The University believes that these influences can affect risks and returns and that organizations that effectively manage ESG factors are more likely to endure and create sustainable value over the long term.  

York University invests in Investment Manager products and York’s investment managers integrate ESG factors into their investment strategies. While our investment managers work to generate required returns for York’s Pension, Endowment and short-term working capital assets, ESG factors are consistently considered in the analysis and investment decision making.

The University monitors its investment managers, including ESG integration, engagement, and how they incorporate ESG factors in their evaluation process. York does not require its investment managers to be signatories of the United Nations Principles for Responsible Investment (UN PRI). However, all current investment managers are signatories.

York University has committed to reporting annually to the University community, as part of its overall reporting of investment performance, on how its investment managers incorporate ESG factors. 

In 2018, York’s Board approved revisions to the Endowment’s Statement of Investment Policies and Procedures (SIPP) to reflect the University’s commitment to sustainable investing.
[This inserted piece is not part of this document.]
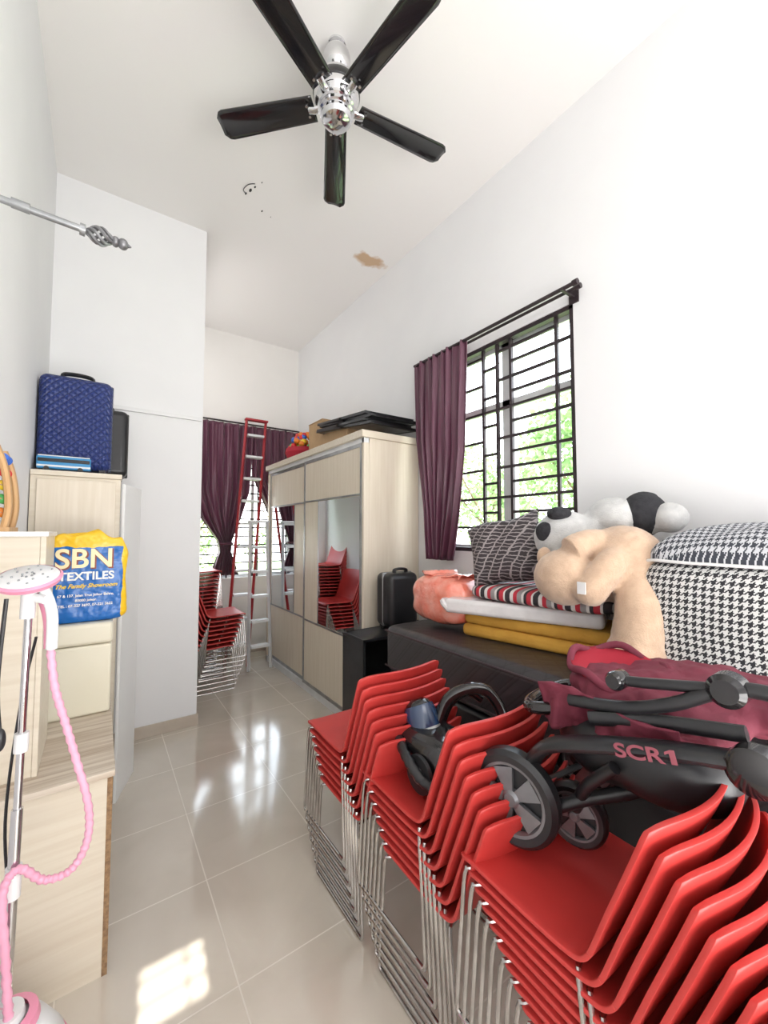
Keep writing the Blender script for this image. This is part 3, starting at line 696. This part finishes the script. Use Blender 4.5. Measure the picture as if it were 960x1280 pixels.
# ------------------------------------------------------------ folded stroller
sr=thing('stroller','folded baby stroller with maroon canopy and black frame','stroller',(1.10,.60,.68))
def wheel(c,r,w,name='wheel'):
    T=Matrix.Rotation(.22,3,'Z')@Matrix.Rotation(-pi/2,3,'Y')
    t=B().lathe([(r*.76,-w*.5),(r*.9,-w*.55),(r,-w*.3),(r*1.01,0),(r,w*.3),(r*.9,w*.55),(r*.76,w*.5),(r*.76,-w*.5)],c=c,T=T,n=44).out(name,'black',sr)
    b=B()
    b.lathe([(r*.66,w*.30),(r*.70,w*.48),(r*.765,w*.50),(r*.765,w*.2),(r*.66,w*.2),(r*.66,w*.30)],c=c,T=T,n=44)
    b.lathe([(0,w*.62),(r*.13,w*.60),(r*.19,w*.45),(r*.19,w*.1)],c=c,T=T,n=24)
    C=Vector(c)
    for k in range(5):
        a=2*pi*k/5+.3
        def P(rr,aa,zz): return C+T@Vector((rr*math.cos(aa),rr*math.sin(aa),zz))
        i0=r*.12; i1=r*.69
        v=[P(i0,a-.7,w*.46),P(i1,a-.34,w*.42),P(i1,a+.34,w*.42),P(i0,a+.7,w*.46),P(i0,a-.7,w*.2),P(i1,a-.34,w*.2),P(i1,a+.34,w*.2),P(i0,a+.7,w*.2)]
        b.add(v,[(0,1,2,3),(7,6,5,4),(0,4,5,1),(1,5,6,2),(2,6,7,3),(3,7,4,0)])
    b.out('rim','wrim',t)
    B().lathe([(0,w*.12),(r*.75,w*.12),(r*.75,-w*.2),(0,-w*.2)],c=c,T=T,n=30).out('hub_disc','black',t)
wheel((-.10,.17,.16),.130,.05)
wheel((.03,.06,.12),.085,.035)
wheel((.26,.14,.15),.11,.04)
B().tube(smooth([(-.06,.17,.16),(-.06,.14,.25),(-.075,.07,.335),(-.07,-.06,.39),(-.05,-.18,.425),(-.02,-.31,.45),(.0,-.38,.455)],6),lambda t:.038-.003*t,16,flat=.5).out('frame','black',sr)
B().tube(smooth([(.22,.17,.16),(.20,.0,.33),(.20,-.2,.42),(.2,-.4,.44)],6),.018,10).out('frame','black',sr)
B().tube(smooth([(-.06,.10,.14),(.0,.02,.19),(.08,-.1,.25),(.16,-.2,.33)],5),.018,10).out('lower_frame','black',sr)
B().tube(smooth([(.03,.06,.13),(-.02,.0,.24),(-.03,-.08,.33)],5),.016,10).out('lower_frame','black',sr)
B().tube([(-.06,.17,.155),(.24,.15,.15)],.010,10).out('axle','black',sr)
T=Matrix.Rotation(pi/2,3,'Y')
for (x,y,z,r) in ((-.03,-.35,.45,.046),(.02,-.30,.58,.036),(.0,-.08,.54,.024)):
    B().lathe([(0,-.03),(r*.7,-.03),(r,-.02),(r,.02),(r*.7,.03),(0,.03)],c=(x,y,z),T=T,n=28).out('hinge','blackgloss',sr)
B().tube(smooth([(-.02,.04,.455),(-.01,-.10,.48),(.0,-.20,.52),(.02,-.30,.58),(.03,-.38,.59)],6),.016,10).out('folding_link','black',sr)
B().tube(smooth([(.0,-.08,.54),(.01,-.15,.55),(.02,-.30,.58)],5),.013,10).out('folding_link','black',sr)
B().tube(smooth([(-.03,-.02,.43),(.0,-.16,.465),(.01,-.33,.50)],5),.018,10,flat=.7).out('folding_link','black',sr)
B().tube(smooth([(.02,.10,.40),(.0,.17,.385),(.04,.21,.38),(.14,.22,.385),(.22,.19,.40),(.24,.10,.41)],8),.019,12).out('bumper_bar','blackgloss',sr)
b=B()
b.ell((.165,-.03,.470),(.145,.160,.055)).ell((.26,-.22,.490),(.16,.27,.060)).ell((.08,-.07,.44),(.09,.14,.06)).ell((.13,-.18,.465),(.13,.14,.055))
b.out('canopy','maroon',sr,remesh=.008,disp=(.026,.055))
tilt=Matrix.Rotation(-.22,3,'Y')@Matrix.Rotation(.12,3,'X')
B().tube([tilt@Vector((.110*math.cos(t)*(1+.03*math.sin(4*t)),.130*math.sin(t),.012*math.sin(5*t)))+Vector((.15,-.01,.525)) for t in [k*2*pi/48 for k in range(48)]],.011,10,True).out('canopy_rim','maroon',sr)
B().lathe([(0,-.03),(.05,-.026),(.09,-.012),(.108,.0)],c=(.15,-.01,.525),T=tilt@Matrix.Diagonal((1,1.2,1)),n=36).out('canopy_lining','redcloth',sr,solid=.004,disp=(.010,.03))
def drape(u,v):
    y=.14-.36*u; return (-.02+.022*math.sin(u*15+v*3)*v+.03*v+.010*math.sin(u*37)*v,y,.475-.11*v*(1-.25*u)+.015*math.sin(u*6)*(1-v)-.012*math.sin(u*11)*v)
B().grid(drape,70,14).out('seat_fabric','maroon',sr,solid=.005,disp=(.014,.045))
B().ell((.13,-.08,.33),(.14,.22,.10),28,16,.8,.8).out('seat_shell','black',sr,disp=(.02,.08))
mw=basis((.12,-1,.24),(0,.24,1),(-.090,-.190,.414))@Matrix.Diagonal((1.35,1,1,1))
text('SCR',.042,'pprint',sr,mw@Matrix.Translation((.018,0,0)),'printed_text',.0010,align='RIGHT')
o=B().prism([(0,0),(.0085,0),(.0085,.0290),(.0025,.0290),(-.0065,.0235),(-.0065,.018),(0,.0215)],.0008).out('printed_text','pprint',sr,flat=True)
o.matrix_local=mw@Matrix.Translation((.028,0,0))

# ------------------------------------------------------------ outside
g=B().box(-14,26,-14,26,-.35,-.30).out('ground','grass'); struct(g)
def tree(x,y,h,r,seed,n=3200):
    random.seed(seed)
    t=thing('tree','leafy green garden tree outside the window','tree',(x,y,-.30))
    b=B().tube(smooth([(0,0,0),(.05,.05,h*.35),(-.05,.1,h*.7)],4),lambda k:.13-.08*k,8)
    for k in range(6):
        a=k*1.05; b.tube(smooth([(0,.05,h*.3+k*.12),(r*.4*math.cos(a),r*.4*math.sin(a),h*.55),(r*.75*math.cos(a),r*.75*math.sin(a),h*.75)],4),lambda k_:.05-.035*k_,6)
    b.out('trunk','trunk',t)
    l=B()
    cl=[(Vector((random.uniform(-.65,.65)*r,random.uniform(-.65,.65)*r,h*(.22+.68*random.random()))),random.uniform(.25,.42)*r) for _ in range(24)]
    for i in range(n):
        c,rr=random.choice(cl); d=Vector((random.gauss(0,1),random.gauss(0,1),random.gauss(0,1))).normalized()*rr*random.uniform(.6,1)
        p=c+d; u=Vector((random.gauss(0,1),random.gauss(0,1),random.gauss(0,1))).normalized(); w=u.cross(Vector((random.random(),random.random(),random.random()))).normalized(); s_=random.uniform(.06,.11)
        l.add([p-u*s_,p+w*s_*.5,p+u*s_,p-w*s_*.5],[(0,1,2,3)])
    o=l.out('foliage','leaf',t,flat=True,fixn=False); o['kind']='stuff'
tree(8.0,3.6,4.7,1.8,1,5000); tree(10.0,8.2,4.9,2.2,2,5000); tree(5.5,12.5,3.4,1.8,3,2200); tree(1.8,13.0,3.0,1.6,4,2200)

# ------------------------------------------------------------ light
w=D.worlds.new('world'); SC.world=w; w.use_nodes=True; nt=w.node_tree; bg=nt.nodes['Background']
tcw=N(nt,'ShaderNodeTexCoord'); s=N(nt,'ShaderNodeSeparateXYZ'); nt.links.new(tcw.outputs['Generated'],s.inputs[0])
nt.links.new(ramp(nt,s.outputs[2],[(.0,(1,1,1)),(.6,(.76,.88,1))]),bg.inputs[0]); bg.inputs[1].default_value=8.0
def light(kind,loc,rot,energy,size=None,sy=None,color=(1,1,1),name='lamp'):
    l=D.lights.new(name,kind); l.energy=energy; l.color=color
    if kind=='AREA': l.shape='RECTANGLE'; l.size=size; l.size_y=sy
    o=D.objects.new(name,l); SC.collection.objects.link(o); o.location=loc; o.rotation_euler=rot; return o,l
o,l=light('SUN',(0,-5,6),(0,0,0),16,color=(1,.97,.90),name='sun'); l.angle=.006
o.rotation_euler=Vector((.1,1,-.75)).to_track_quat('-Z','Y').to_euler()
light('AREA',(1.3,-2.45,1.7),(math.radians(106),0,math.radians(16)),90,2.0,2.6,(1,.995,.985),'rear_fill')  # added fill behind the camera, no real opening there
light('AREA',(.9,-1.5,4.1),(math.radians(35),0,0),34,2.0,1.6,(1,.99,.98),'overhead_fill')  # added overhead fill behind the camera; the room has no such lamp
light('AREA',(.7,-1.1,.9),(math.radians(156),0,0),60,1.8,1.4,(1,.985,.97),'upward_fill')  # added low fill behind the camera, aimed up to brighten the ceiling
light('AREA',(.72,4.55,3.35),(math.radians(90),0,math.radians(-90)),8,1.5,1.3,(1,.98,.96),'alcove_fill')  # added fill hidden behind the partition to lift the far end

# ------------------------------------------------------------ camera
cam=D.cameras.new('camera'); co=D.objects.new('camera',cam); SC.collection.objects.link(co); SC.camera=co
cam.sensor_fit='VERTICAL'; cam.sensor_height=24; cam.lens=505/1280*24; cam.clip_start=.02
co.location=(0,0,H); co.rotation_euler=(math.radians(90+2.8),0,math.radians(-35.1))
During the ensuing years, York has become a founding member of the University Network for Investor Engagement (UNIE) and is a member in good standing for the Responsible Investment Association (RIA), the Canadian Coalition for Good Governance (CCGG), and the Carbon Disclosure Project (CDP).  

York University investment portfolios continue to evolve with greater emphasis placed on investing sustainably as the University continues to work toward creating positive change for our communities, our planet and our future.

 You can read more about sustainable investment at York in the Sustainable Investing Annual Report 2020.

Key ESG factors considered by York’s investment managers


Issues connected to responsible use of natural resources, global warming, energy usage, pollution.

Key Factors:

  • Climate-change risks
  • Carbon emissions
  • Raw materials and water scarcity
  • Pollution and waste
  • Innovation, clean tech, renewable energy


Factors such as how a company treats its workers, health and safety considerations, and community outreach.

Key Factors:

  • Labor policies/relations and talent management
  • Inclusion and diversity
  • Product liability, including cybersecurity
  • Controversial sourcing
  • Social-impact reporting


A focus on topics including business ethics, board structure and independence, executive compensation policies and accounting practices.

Key Factors:

  • Shareholder rights
  • Pay equity/fairness
  • Business ethics, transparency
  • Board integration

ESG integration

Integrating the ESG factors into investment analysis to the extent that they are applicable to improving risk-adjusted investment performance. Integration of ESG factors is essential to the overall assessment of an investment and is expected to reduce long-term risks and improve risk-adjusted returns.